Wednesday, June 09, 2010

Problems with the word regional

No post yesterday. It was the last formal session in the year long Aboriginal mentoring program that I have been taking part in. My mentee has done well, while I have learned a lot. While the formal program is coming to an end, graduation will be in July, we will continue on an informal basis.

Earlier in Measuring regional disadvantage in higher education I commented on a story suggesting that regional universities of themselves did not have a significant impact on regional university participation rates. The effect here was swamped by varying socio-economic status. A number of universities have criticised the implications drawn from the report and for similar reasons to those that I put forward.

I have come to detest the Australian misuse of the word "regional". It carries the connotation regional = provincial = second rate. The location of a university or any other institution in a regional area does not make it either provincial or second rate. Once you call it a regional university, you condemn it.

Growing up, the term regional was little used. The main geographic descriptor was country or city. The label country had its own positive attributes. I was proudly country. I am not proudly regional.

The substitution of the word regional for country occurred for all sorts of reasons, including the dislike of those living in big country centres for the application of the word country. They saw country = farming or grazing, whereas they were urban.

A more pernicious influence has come from the perceived need to develop geographic descriptors for policy purposes. These link to the desire to have standard policies across Australia or various states. Not only does this ignore difference, but it actually stigmatises.

In simple terms, the word region means a geographically contiguous space with some identifying, unifying feature. Used in this way, it remains a useful term.

The Sydney metropolitan area is large, around 12,145 square kilometres (4,689 square miles) depending on how you define it. People speak of the Sydney region. By this, they generally but not always mean the Sydney basin. However, on another measure, Sydney is large enough to contain a number of regions in its own right.

Defined by location, the University of NSW, for example, is a regional university that can be located variously to Sydney, the Sydney Basin or just the Sydney eastern suburbs. Calling it a regional university would get some very snooty responses. We are an international university, might be one response, drawing students from a wide variety of areas!

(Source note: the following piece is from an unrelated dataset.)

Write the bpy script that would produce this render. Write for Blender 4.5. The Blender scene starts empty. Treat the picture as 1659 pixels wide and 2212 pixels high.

This type of response shifts the playing field at once from location to status or student reach. The first actually gives the game away by showing the underlying focus on pecking order, the second is arguable. All universities draw their students from a variety of areas.

Take the University of New England as an example. Ranked by size and geography, its students come from:

Location Number
Remainder of NSW 4,401
Sydney 3,212
Northern Tablelands, North West 2,563
Other states & territories 2,342
NSW North Coast 1,948
Overseas (international) 1,199
Southern Queensland 830
Brisbane 685
Rest of Queensland 366
Overseas (domestic) 337

I have used UNE as an example. However, the pattern would be not dissimilar to many universities. All universities draw especially from particular catchments. UNSW, for example, draws disproportionately from areas of Sydney within an easy transport distance. It makes as much sense to call UNSW a regional university as UNE. That is, none.

I have written a fair bit on this blog about the way the mental constructs used in developing policy (and this applies in the private sector as well) distort results. It explains why the first thing that I do with any policy document is to analyse the words used, to try to drill down to the underlying mental structures.

I have a fairly good record in picking what won't work. This isn't rocket science. It simply involves a test, a comparison of the words and structures built into the approach with external reality. Often, its not necessary to do detailed analysis. Just a rough reality check can throw up enough to suggest that the approach is likely to fail.

In all this, the thing that I have come to detest most is simply sloppy thinking. The current use of the word regional is an example.     


Anonymous said...

It is not only the terminology which has changed since you were young - the world has also changed. The Tamworth/Wagga/Toowoomba/Canberra/Coffs Harbour etc of today are massively different beasts to what they were 30-40 years ago.

It makes sense to differentiate between the needs of rural/remote dwellers from those living in or close to a centre of 40 000.

Any label has limitations ... you don't seem to suggest an alternative.


Jim Belshaw said...

That one is pretty easy, LB. As much as possible you avoid the use of labels.

Take the university disadvantage question. You plot uni attendance by LGA. Then you look for patterns rather than imposing an ARIA distance classifcation. Then you analyse those patterns. Then you set up your policy.

There is a close relationship between socio-economic status and ability to (and interest in) attending uni. This links in part to time travelled and cost of travel. It applies as much in Sydney as it does in the Riverina.

It's not rocket science to link what you want to achieve to on-ground realities.